On the (im)proper use of the word “Hate.”

HATE: a : intense hostility and aversion usually deriving from fear, anger, or sense of injury b : extreme dislike or antipathy.

With the definition up front and center, let’s see if we can figure out its proper application, shall we?

It is my opinion that 99% of the people that throw the word hate at the first indication that somebody might disagree with them, have never experienced or even witnessed hate in its true and purest of forms. Hate is soul-consuming, obsessive and downright ugly. Hate makes people nonchalantly behave in ways that shock other people to the core of their basic humanity. Hate is Arbeit Macht Frei, Year Zero, Klaverns and Pogrom. Hate is calculating, methodical and leads to death.

So the next time you feel the “need” to use that word, stop for a second and make sure it applies properly and you are not just using it because your tender sensitivities were somewhat battered by somebody’s comments or actions.


3 Replies to “On the (im)proper use of the word “Hate.””

  1. After all, which is easier to say:
    1) Here’s a series of facts, logically presented to contradict your arguement regarding your position, plus a reasoned defense of my own views of the situation
    2) “You’re just a hater…”


    1. 3) “you’re being a dick about it.

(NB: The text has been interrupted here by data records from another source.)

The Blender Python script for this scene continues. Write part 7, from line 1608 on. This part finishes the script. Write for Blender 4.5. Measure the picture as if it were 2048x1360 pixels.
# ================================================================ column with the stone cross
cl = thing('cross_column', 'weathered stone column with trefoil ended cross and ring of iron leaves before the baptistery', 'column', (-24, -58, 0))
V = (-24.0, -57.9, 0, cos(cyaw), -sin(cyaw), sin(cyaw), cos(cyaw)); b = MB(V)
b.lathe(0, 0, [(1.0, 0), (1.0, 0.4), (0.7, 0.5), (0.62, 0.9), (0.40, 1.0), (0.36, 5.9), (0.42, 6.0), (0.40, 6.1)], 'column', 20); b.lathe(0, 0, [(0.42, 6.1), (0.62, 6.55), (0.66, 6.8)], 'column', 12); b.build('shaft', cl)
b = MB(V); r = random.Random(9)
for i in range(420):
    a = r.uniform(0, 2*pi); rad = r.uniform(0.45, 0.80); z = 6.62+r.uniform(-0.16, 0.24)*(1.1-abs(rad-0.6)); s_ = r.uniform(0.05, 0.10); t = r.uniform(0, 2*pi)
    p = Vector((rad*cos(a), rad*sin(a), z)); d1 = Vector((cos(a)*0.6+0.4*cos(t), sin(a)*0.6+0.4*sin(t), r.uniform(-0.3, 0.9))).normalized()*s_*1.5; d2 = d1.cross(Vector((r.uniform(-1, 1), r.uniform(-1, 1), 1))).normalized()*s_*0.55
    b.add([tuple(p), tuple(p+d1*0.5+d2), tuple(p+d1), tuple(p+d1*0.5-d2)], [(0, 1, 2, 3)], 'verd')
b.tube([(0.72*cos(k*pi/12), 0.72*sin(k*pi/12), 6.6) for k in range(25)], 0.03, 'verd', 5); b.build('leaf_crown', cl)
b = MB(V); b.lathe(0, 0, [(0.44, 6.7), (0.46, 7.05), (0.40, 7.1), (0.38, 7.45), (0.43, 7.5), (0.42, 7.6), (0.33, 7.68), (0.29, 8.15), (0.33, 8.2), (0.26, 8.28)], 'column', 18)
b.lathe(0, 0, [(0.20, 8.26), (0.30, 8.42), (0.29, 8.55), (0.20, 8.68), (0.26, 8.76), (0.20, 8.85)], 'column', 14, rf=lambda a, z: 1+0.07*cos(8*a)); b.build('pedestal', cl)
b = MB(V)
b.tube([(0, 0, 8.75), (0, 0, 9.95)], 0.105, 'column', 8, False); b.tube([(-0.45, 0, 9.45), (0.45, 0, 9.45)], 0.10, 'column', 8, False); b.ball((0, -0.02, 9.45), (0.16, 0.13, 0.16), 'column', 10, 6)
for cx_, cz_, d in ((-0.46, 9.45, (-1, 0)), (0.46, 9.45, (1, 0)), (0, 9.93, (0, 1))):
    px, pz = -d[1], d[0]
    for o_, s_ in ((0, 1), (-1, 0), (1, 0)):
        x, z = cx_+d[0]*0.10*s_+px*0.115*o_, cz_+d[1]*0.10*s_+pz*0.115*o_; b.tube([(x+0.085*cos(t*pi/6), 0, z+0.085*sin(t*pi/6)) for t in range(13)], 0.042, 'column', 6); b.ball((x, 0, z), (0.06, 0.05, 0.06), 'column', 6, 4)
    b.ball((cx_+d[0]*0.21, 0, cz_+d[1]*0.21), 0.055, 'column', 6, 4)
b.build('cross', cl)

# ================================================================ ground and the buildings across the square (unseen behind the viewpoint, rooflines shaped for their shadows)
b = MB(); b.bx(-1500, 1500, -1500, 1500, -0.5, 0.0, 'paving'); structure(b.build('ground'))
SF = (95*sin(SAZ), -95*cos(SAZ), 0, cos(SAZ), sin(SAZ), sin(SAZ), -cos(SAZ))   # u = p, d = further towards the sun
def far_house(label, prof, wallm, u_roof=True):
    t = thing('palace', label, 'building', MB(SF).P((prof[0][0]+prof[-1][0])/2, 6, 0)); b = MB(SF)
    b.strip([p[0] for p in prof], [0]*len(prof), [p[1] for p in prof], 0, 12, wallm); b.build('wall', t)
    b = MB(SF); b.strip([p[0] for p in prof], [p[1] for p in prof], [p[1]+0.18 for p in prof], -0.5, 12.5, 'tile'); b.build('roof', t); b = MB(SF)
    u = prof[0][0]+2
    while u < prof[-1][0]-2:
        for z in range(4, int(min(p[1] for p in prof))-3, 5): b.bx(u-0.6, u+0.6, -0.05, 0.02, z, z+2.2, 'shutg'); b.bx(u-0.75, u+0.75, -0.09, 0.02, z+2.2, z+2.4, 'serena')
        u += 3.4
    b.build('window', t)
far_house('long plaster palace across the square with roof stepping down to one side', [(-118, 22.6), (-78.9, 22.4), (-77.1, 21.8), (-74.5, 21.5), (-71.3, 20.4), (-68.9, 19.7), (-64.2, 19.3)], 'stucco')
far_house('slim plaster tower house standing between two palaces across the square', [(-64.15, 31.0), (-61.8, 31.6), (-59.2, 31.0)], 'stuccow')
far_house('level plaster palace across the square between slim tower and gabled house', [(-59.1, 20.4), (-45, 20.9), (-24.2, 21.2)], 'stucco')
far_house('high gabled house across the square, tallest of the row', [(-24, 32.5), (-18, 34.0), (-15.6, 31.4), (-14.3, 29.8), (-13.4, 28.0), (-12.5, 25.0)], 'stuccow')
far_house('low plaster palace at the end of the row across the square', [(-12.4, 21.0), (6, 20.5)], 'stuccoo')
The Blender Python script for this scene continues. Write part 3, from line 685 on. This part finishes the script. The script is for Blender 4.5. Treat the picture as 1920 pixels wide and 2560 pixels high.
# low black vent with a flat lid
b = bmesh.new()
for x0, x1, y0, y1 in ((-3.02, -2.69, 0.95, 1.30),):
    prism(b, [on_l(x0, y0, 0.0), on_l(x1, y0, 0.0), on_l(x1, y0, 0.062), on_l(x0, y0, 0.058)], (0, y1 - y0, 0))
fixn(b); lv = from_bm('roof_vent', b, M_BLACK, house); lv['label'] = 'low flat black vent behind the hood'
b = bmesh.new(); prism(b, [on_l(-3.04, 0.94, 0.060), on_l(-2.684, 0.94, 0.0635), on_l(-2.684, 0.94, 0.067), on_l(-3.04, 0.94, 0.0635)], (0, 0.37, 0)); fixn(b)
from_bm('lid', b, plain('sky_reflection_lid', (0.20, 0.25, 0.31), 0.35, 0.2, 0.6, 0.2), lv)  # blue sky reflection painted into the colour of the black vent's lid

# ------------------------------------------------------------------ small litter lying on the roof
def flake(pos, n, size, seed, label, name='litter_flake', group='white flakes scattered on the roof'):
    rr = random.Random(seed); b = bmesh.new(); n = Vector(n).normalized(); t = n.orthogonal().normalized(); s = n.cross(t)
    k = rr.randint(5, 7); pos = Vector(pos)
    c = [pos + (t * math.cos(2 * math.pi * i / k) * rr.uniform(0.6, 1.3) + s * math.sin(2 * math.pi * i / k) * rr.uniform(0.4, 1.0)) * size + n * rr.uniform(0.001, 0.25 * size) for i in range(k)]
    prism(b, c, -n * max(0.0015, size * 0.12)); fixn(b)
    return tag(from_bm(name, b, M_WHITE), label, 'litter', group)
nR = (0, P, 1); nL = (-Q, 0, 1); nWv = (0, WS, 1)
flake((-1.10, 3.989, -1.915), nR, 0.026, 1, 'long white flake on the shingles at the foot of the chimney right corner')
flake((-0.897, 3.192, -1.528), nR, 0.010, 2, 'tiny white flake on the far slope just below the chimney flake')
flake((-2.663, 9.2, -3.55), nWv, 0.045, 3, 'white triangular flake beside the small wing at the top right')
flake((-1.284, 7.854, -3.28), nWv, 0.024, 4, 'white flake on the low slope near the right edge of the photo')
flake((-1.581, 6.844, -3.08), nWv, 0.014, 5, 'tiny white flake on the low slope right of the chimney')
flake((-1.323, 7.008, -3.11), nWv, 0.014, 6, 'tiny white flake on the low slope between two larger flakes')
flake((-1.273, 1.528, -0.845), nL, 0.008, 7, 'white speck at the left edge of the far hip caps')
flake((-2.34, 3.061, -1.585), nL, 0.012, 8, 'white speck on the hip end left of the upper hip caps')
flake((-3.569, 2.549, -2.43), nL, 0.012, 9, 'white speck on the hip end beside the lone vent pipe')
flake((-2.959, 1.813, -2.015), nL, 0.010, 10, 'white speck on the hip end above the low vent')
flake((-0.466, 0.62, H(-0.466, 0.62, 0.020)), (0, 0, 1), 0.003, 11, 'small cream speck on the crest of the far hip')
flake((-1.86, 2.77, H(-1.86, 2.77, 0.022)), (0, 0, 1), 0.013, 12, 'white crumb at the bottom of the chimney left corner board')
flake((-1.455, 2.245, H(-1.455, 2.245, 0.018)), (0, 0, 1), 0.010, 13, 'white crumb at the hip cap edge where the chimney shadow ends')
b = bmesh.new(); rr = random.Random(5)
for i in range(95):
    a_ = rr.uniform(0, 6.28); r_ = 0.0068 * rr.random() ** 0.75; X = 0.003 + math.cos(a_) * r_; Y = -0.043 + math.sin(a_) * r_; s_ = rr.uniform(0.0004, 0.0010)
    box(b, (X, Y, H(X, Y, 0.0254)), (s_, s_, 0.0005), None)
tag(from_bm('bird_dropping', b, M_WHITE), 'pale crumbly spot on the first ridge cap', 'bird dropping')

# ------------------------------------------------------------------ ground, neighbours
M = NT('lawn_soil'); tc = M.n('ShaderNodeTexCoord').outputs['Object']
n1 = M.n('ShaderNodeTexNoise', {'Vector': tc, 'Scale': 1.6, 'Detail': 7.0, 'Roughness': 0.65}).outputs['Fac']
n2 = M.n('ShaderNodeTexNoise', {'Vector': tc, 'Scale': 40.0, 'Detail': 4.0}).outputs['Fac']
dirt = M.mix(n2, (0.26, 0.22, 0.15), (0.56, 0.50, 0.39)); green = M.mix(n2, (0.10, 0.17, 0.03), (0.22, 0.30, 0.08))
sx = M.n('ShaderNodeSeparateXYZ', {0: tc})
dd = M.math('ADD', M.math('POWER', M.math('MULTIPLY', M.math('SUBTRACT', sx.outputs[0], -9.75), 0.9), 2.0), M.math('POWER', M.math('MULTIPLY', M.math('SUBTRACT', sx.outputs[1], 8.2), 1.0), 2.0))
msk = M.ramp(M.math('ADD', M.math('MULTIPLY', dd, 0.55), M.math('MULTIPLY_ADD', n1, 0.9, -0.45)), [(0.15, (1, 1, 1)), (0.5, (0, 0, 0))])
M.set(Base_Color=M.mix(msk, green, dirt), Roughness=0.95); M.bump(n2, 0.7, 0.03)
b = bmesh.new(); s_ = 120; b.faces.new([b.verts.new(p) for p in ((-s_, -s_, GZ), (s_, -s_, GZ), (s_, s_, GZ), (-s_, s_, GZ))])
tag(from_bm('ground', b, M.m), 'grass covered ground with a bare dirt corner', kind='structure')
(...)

A bigot.” And that is a direct quote.

      I think I am gonna have to call legal representation with experience in these types of cases.


  2. *snort* It’s a lot easier for a no-testicled liberal to simply throw out the “hater” moniker than try to refute or debate the facts (or opinions) that spurred the “hater” response in the first place.

    We seem to get these key “buzz” words in our society, especially on the liberal side of the coin, that paint anyone in disagreement as being a literal monster.

    Too much of that “Give peace a chance” garbage. I’m all for peace and I swore an oath twice to uphold and defend peace. But someone has to be the rough man standing ready to do violence while others sleep peacefully that George Orwell referred to.

    A person of courage and conviction recognizes that–a person of cowardice doesn’t, and thus, the word “hater” and other distasteful monikers spew forth.